We all know a time when without meaning to something we said or did hurt another person. We hurt someone we care about, and that friend, relative, or partner suffered because of our actions. There was never an intention to cause any pain, but now that the deed is done there is no erasing it from existence. When a mistake is made both people in the relationship can be hurt.

The person who is offended will often voice their feelings, and it is imperative that they be heard. They need to express how the inferior words or actions have affected them, and they need to have their pain acknowledged. It may be difficult for them to talk about what happened, but when they do open up it is important to set your own feelings aside, put yourself in their shoes, be compassionate, and validate what they are feeling.

The person who has made the mistake will likely feel guilty, ashamed, and embarrassed. There can be awful feelings within, especially pain and regret for hurting another person, especially if that person is someone who is dearly loved. Sometimes the pain is just as great for the offender as it is for the offended, due to deep remorse. It can be hard to forgive one’s self for exercising poor judgement, and for the damage that was caused. If it is a serious matter there could be a break in the communication between both people, resulting in further alienation.

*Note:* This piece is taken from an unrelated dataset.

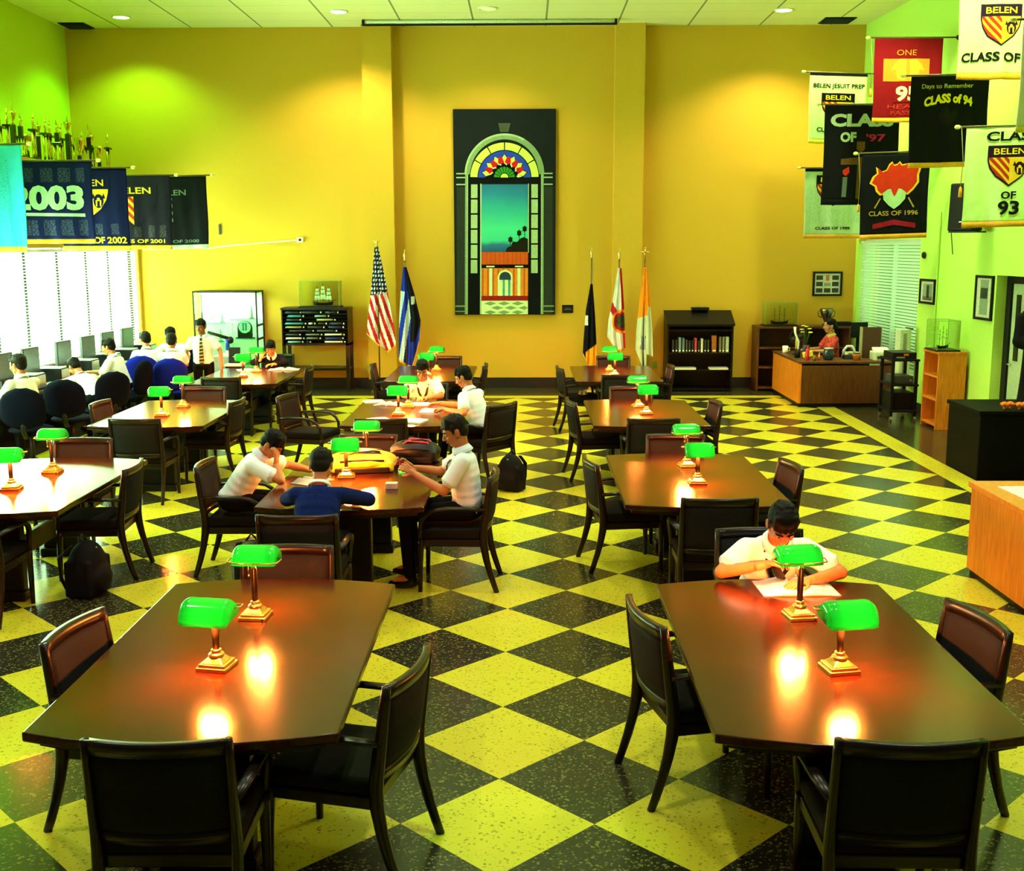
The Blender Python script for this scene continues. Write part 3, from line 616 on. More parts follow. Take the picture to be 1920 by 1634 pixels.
for x, y, a, lb in CH:
    if ch0 is None: ch0 = make_chair(lb); ch0.location = (x, y, 0); ch0.rotation_euler = (0, 0, R(a - 90))
    else: dup(ch0, (x, y, 0), R(a - 90), lb)
# ---------------------------------------------------------------- computer desks along the window
DESKX0, DESKX1 = XW + .05, -5.98
DTOP = mat('grey desk laminate', (.06, .06, .065), .25, spec=.5)
for i, (y0, y1, lb) in enumerate(((8.0, 10.35, 'black computer desk at the left photo edge under the window'), (10.37, 12.72, 'middle black computer desk under the left window'), (12.74, 15.1, 'black computer desk closest to the far corner'))):
    t = thing('computer_desk', lb, 'desk', ((DESKX0 + DESKX1) / 2, (y0 + y1) / 2, 0), 0, 'computer desks'); w, l = DESKX1 - DESKX0, y1 - y0
    MB().box((0, 0, .72), (w, l, .04)).build('desktop', DTOP, t, bevel=.006)
    for s in (-1, 1): MB().box((0, s * (l / 2 - .03), .35), (w - .04, .04, .70)).build('side_panel', BPL, t)
    MB().box((-w / 2 + .08, 0, .45), (.03, l - .1, .5)).build('modesty_panel', BPL, t)
SCR = mat('grey monitor screen', (.14, .165, .19), .25, spec=.6)
def make_monitor(label):
    t = thing('computer_monitor', label, 'monitor', group='grey screen computers by the window')
    MB().box((0, 0, .33), (.40, .045, .34)).build('housing', DGREY, t, bevel=.008); MB().box((0, -.0235, .335), (.365, .003, .295)).build('screen', SCR, t)
    MB().box((0, .03, .12), (.06, .03, .14)).build('neck', DGREY, t); MB().lathe([(.12, 0), (.12, .012), (.03, .025)], (0, .03, 0)).build('stand', DGREY, t, True); return t
def make_pc(label):
    t = thing('computer_case', label, 'computer', group='desktop computers by the window')
    MB().box((0, 0, .10), (.36, .30, .19)).build('case', BPL, t, bevel=.01); MB().box((0, 0, .198), (.34, .28, .008)).build('lid', mat('lid with window sheen', (.55, .62, .66), .15), t, bevel=.003)  # lid colour holds the window's reflection, painted pale on the black case
    MB().box((.181, 0, .10), (.008, .27, .16)).build('front_panel', SILV, t, bevel=.003); return t
def make_kb(label):
    t = thing('keyboard', label, 'keyboard', group='keyboards by the window'); MB().box((0, 0, .012), (.44, .15, .02), None, (R(3), 0, 0)).build('body', BPL, t, bevel=.005)
    k = MB()
    for j in range(4):
        for i in range(13): k.box((-.19 + i * .0316, -.048 + j * .03, .027), (.026, .024, .008))
    k.build('keys', GREY, t); return t
mo0 = pc0 = kb0 = None
ORD = ['at the left photo edge', 'second from the left photo edge', 'third from the left photo edge', 'third from the far corner', 'second from the far corner', 'nearest the far corner']
for i, y in enumerate((9.2, 9.98, 11.05, 11.95, 12.75, 13.62)):
    m = (-6.33, y - .02, TZ), R(84)
    lb = 'grey computer screen on the window desk, ' + ORD[i]
    if mo0 is None: mo0 = make_monitor(lb); mo0.location, mo0.rotation_euler = m[0], (0, 0, m[1])
    else: dup(mo0, m[0], m[1], lb)
    y2 = y + .28; lb = 'black desktop computer with glare-painted lid on the window desk, ' + ORD[i]
    if pc0 is None: pc0 = make_pc(lb); pc0.location = (-6.22, y2 + .10, TZ)
    else: dup(pc0, (-6.22, y2 + .10, TZ), 0, lb)
    lb = 'black keyboard on the window desk, ' + ORD[i]; m = (-6.10, y - .06, TZ + .004), R(90)
    if kb0 is None: kb0 = make_kb(lb); kb0.location, kb0.rotation_euler = (m[0][0], m[0][1], TZ + .004), (0, 0, m[1])
    else: dup(kb0, m[0], m[1], lb)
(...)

It takes courage to admit the wrongdoing, accept responsibility for it, and try to make amends. It is important to acknowledge what was done as soon as possible, so that apologies can be made and healing can start to take place. Depending on the severity of the situation it could take considerable time for the person who was hurt to recover and to forgive, and for the relationship to be repaired. Sometimes the relationship can’t be salvaged in the long run, but it is necessary for a sincere apology to be offered.

As human beings we are not perfect, and we will make mistakes along the way. Sometimes we will hurt the ones we love and care for the most, resulting in hurting ourselves as well. It certainly won’t be easy, but with patience and time it is possible to mend broken hearts, damaged feelings, and strained relationships. Communication, love, and understanding will go a long way towards atonement and reconciliation.